Problem to solve ▸ Repeat the whole of the data, keeping every detail the same.

Scene script records ▸
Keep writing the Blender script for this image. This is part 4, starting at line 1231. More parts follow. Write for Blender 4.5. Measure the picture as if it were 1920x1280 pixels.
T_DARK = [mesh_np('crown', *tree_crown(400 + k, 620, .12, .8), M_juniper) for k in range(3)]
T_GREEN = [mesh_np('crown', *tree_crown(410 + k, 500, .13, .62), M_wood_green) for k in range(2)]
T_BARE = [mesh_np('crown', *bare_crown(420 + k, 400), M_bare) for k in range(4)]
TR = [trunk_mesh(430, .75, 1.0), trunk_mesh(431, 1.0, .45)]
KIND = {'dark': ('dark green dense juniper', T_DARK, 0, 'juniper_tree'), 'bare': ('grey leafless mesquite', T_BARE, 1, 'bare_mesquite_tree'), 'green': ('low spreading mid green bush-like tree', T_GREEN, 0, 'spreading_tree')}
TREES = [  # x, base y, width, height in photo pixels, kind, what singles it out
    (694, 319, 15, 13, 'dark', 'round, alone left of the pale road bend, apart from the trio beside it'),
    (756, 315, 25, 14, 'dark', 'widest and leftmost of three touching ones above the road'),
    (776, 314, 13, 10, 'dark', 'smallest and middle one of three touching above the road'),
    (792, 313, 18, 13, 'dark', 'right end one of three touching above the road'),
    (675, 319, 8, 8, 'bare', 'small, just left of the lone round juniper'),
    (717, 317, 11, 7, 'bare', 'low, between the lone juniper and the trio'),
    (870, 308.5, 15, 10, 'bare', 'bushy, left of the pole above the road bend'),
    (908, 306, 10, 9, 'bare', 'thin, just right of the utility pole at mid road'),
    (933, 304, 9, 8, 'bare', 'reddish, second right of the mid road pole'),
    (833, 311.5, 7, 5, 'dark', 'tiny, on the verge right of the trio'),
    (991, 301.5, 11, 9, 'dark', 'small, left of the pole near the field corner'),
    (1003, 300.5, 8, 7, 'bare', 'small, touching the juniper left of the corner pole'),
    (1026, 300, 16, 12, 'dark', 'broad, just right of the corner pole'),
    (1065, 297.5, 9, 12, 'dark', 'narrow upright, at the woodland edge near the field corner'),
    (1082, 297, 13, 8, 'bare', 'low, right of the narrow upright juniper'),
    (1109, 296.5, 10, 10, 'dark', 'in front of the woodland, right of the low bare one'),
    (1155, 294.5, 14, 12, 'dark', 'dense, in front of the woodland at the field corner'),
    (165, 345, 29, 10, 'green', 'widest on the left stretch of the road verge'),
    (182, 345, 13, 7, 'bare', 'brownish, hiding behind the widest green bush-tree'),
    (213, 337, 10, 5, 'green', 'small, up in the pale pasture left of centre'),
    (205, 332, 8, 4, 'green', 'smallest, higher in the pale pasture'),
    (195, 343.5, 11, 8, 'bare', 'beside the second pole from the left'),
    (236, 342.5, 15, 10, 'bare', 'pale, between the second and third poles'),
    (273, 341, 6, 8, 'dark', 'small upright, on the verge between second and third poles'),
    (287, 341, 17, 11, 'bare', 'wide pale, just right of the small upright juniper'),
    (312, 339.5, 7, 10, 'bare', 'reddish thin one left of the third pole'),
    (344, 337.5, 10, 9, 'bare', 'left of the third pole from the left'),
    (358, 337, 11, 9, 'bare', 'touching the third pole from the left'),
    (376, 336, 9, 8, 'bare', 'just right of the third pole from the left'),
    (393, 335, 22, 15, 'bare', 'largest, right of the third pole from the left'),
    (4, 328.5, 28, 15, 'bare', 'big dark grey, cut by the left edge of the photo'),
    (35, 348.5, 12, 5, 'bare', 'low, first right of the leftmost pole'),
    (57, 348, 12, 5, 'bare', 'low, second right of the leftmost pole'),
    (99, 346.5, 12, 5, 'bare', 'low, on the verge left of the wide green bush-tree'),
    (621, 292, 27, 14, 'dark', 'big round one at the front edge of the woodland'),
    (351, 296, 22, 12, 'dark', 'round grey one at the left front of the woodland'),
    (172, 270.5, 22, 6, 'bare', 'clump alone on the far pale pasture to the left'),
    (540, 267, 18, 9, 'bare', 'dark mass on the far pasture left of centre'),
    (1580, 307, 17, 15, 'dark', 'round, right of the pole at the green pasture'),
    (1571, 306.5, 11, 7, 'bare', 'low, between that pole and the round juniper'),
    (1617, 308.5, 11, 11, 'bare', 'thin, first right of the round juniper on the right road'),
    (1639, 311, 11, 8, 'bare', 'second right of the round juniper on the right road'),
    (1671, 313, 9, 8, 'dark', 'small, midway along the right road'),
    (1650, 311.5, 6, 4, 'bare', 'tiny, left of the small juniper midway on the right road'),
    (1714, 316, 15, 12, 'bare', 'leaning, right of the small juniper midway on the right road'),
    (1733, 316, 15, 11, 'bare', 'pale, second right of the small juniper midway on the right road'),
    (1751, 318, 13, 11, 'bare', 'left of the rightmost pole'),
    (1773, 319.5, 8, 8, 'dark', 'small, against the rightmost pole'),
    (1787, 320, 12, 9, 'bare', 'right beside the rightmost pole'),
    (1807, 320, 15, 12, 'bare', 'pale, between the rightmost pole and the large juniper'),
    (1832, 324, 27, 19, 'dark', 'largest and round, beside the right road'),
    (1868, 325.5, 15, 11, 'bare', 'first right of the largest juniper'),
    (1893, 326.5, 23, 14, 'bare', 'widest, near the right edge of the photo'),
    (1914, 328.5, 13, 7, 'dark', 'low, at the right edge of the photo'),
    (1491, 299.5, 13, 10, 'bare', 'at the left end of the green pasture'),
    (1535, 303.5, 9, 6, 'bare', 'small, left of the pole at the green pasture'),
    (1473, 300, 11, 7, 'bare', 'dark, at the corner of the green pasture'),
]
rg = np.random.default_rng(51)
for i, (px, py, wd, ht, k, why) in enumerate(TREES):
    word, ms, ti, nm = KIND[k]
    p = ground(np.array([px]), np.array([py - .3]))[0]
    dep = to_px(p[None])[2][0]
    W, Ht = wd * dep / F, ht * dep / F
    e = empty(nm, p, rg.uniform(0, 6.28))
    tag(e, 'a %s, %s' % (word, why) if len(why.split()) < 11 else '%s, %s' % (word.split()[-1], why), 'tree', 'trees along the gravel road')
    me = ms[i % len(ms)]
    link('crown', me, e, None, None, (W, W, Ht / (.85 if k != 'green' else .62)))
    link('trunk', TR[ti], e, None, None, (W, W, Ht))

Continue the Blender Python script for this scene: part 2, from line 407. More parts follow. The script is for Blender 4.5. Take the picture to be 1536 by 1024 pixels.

Final answer ▸
Keep writing the Blender script for this image. This is part 4, starting at line 1231. More parts follow. Write for Blender 4.5. Measure the picture as if it were 1920x1280 pixels.
T_DARK = [mesh_np('crown', *tree_crown(400 + k, 620, .12, .8), M_juniper) for k in range(3)]
T_GREEN = [mesh_np('crown', *tree_crown(410 + k, 500, .13, .62), M_wood_green) for k in range(2)]
T_BARE = [mesh_np('crown', *bare_crown(420 + k, 400), M_bare) for k in range(4)]
TR = [trunk_mesh(430, .75, 1.0), trunk_mesh(431, 1.0, .45)]
KIND = {'dark': ('dark green dense juniper', T_DARK, 0, 'juniper_tree'), 'bare': ('grey leafless mesquite', T_BARE, 1, 'bare_mesquite_tree'), 'green': ('low spreading mid green bush-like tree', T_GREEN, 0, 'spreading_tree')}
TREES = [  # x, base y, width, height in photo pixels, kind, what singles it out
    (694, 319, 15, 13, 'dark', 'round, alone left of the pale road bend, apart from the trio beside it'),
    (756, 315, 25, 14, 'dark', 'widest and leftmost of three touching ones above the road'),
    (776, 314, 13, 10, 'dark', 'smallest and middle one of three touching above the road'),
    (792, 313, 18, 13, 'dark', 'right end one of three touching above the road'),
    (675, 319, 8, 8, 'bare', 'small, just left of the lone round juniper'),
    (717, 317, 11, 7, 'bare', 'low, between the lone juniper and the trio'),
    (870, 308.5, 15, 10, 'bare', 'bushy, left of the pole above the road bend'),
    (908, 306, 10, 9, 'bare', 'thin, just right of the utility pole at mid road'),
    (933, 304, 9, 8, 'bare', 'reddish, second right of the mid road pole'),
    (833, 311.5, 7, 5, 'dark', 'tiny, on the verge right of the trio'),
    (991, 301.5, 11, 9, 'dark', 'small, left of the pole near the field corner'),
    (1003, 300.5, 8, 7, 'bare', 'small, touching the juniper left of the corner pole'),
    (1026, 300, 16, 12, 'dark', 'broad, just right of the corner pole'),
    (1065, 297.5, 9, 12, 'dark', 'narrow upright, at the woodland edge near the field corner'),
    (1082, 297, 13, 8, 'bare', 'low, right of the narrow upright juniper'),
    (1109, 296.5, 10, 10, 'dark', 'in front of the woodland, right of the low bare one'),
    (1155, 294.5, 14, 12, 'dark', 'dense, in front of the woodland at the field corner'),
    (165, 345, 29, 10, 'green', 'widest on the left stretch of the road verge'),
    (182, 345, 13, 7, 'bare', 'brownish, hiding behind the widest green bush-tree'),
    (213, 337, 10, 5, 'green', 'small, up in the pale pasture left of centre'),
    (205, 332, 8, 4, 'green', 'smallest, higher in the pale pasture'),
    (195, 343.5, 11, 8, 'bare', 'beside the second pole from the left'),
    (236, 342.5, 15, 10, 'bare', 'pale, between the second and third poles'),
    (273, 341, 6, 8, 'dark', 'small upright, on the verge between second and third poles'),
    (287, 341, 17, 11, 'bare', 'wide pale, just right of the small upright juniper'),
    (312, 339.5, 7, 10, 'bare', 'reddish thin one left of the third pole'),
    (344, 337.5, 10, 9, 'bare', 'left of the third pole from the left'),
    (358, 337, 11, 9, 'bare', 'touching the third pole from the left'),
    (376, 336, 9, 8, 'bare', 'just right of the third pole from the left'),
    (393, 335, 22, 15, 'bare', 'largest, right of the third pole from the left'),
    (4, 328.5, 28, 15, 'bare', 'big dark grey, cut by the left edge of the photo'),
    (35, 348.5, 12, 5, 'bare', 'low, first right of the leftmost pole'),
    (57, 348, 12, 5, 'bare', 'low, second right of the leftmost pole'),
    (99, 346.5, 12, 5, 'bare', 'low, on the verge left of the wide green bush-tree'),
    (621, 292, 27, 14, 'dark', 'big round one at the front edge of the woodland'),
    (351, 296, 22, 12, 'dark', 'round grey one at the left front of the woodland'),
    (172, 270.5, 22, 6, 'bare', 'clump alone on the far pale pasture to the left'),
    (540, 267, 18, 9, 'bare', 'dark mass on the far pasture left of centre'),
    (1580, 307, 17, 15, 'dark', 'round, right of the pole at the green pasture'),
    (1571, 306.5, 11, 7, 'bare', 'low, between that pole and the round juniper'),
    (1617, 308.5, 11, 11, 'bare', 'thin, first right of the round juniper on the right road'),
    (1639, 311, 11, 8, 'bare', 'second right of the round juniper on the right road'),
    (1671, 313, 9, 8, 'dark', 'small, midway along the right road'),
    (1650, 311.5, 6, 4, 'bare', 'tiny, left of the small juniper midway on the right road'),
    (1714, 316, 15, 12, 'bare', 'leaning, right of the small juniper midway on the right road'),
    (1733, 316, 15, 11, 'bare', 'pale, second right of the small juniper midway on the right road'),
    (1751, 318, 13, 11, 'bare', 'left of the rightmost pole'),
    (1773, 319.5, 8, 8, 'dark', 'small, against the rightmost pole'),
    (1787, 320, 12, 9, 'bare', 'right beside the rightmost pole'),
    (1807, 320, 15, 12, 'bare', 'pale, between the rightmost pole and the large juniper'),
    (1832, 324, 27, 19, 'dark', 'largest and round, beside the right road'),
    (1868, 325.5, 15, 11, 'bare', 'first right of the largest juniper'),
    (1893, 326.5, 23, 14, 'bare', 'widest, near the right edge of the photo'),
    (1914, 328.5, 13, 7, 'dark', 'low, at the right edge of the photo'),
    (1491, 299.5, 13, 10, 'bare', 'at the left end of the green pasture'),
    (1535, 303.5, 9, 6, 'bare', 'small, left of the pole at the green pasture'),
    (1473, 300, 11, 7, 'bare', 'dark, at the corner of the green pasture'),
]
rg = np.random.default_rng(51)
for i, (px, py, wd, ht, k, why) in enumerate(TREES):
    word, ms, ti, nm = KIND[k]
    p = ground(np.array([px]), np.array([py - .3]))[0]
    dep = to_px(p[None])[2][0]
    W, Ht = wd * dep / F, ht * dep / F
    e = empty(nm, p, rg.uniform(0, 6.28))
    tag(e, 'a %s, %s' % (word, why) if len(why.split()) < 11 else '%s, %s' % (word.split()[-1], why), 'tree', 'trees along the gravel road')
    me = ms[i % len(ms)]
    link('crown', me, e, None, None, (W, W, Ht / (.85 if k != 'green' else .62)))
    link('trunk', TR[ti], e, None, None, (W, W, Ht))

Continue the Blender Python script for this scene: part 2, from line 407. More parts follow. The script is for Blender 4.5. Take the picture to be 1536 by 1024 pixels.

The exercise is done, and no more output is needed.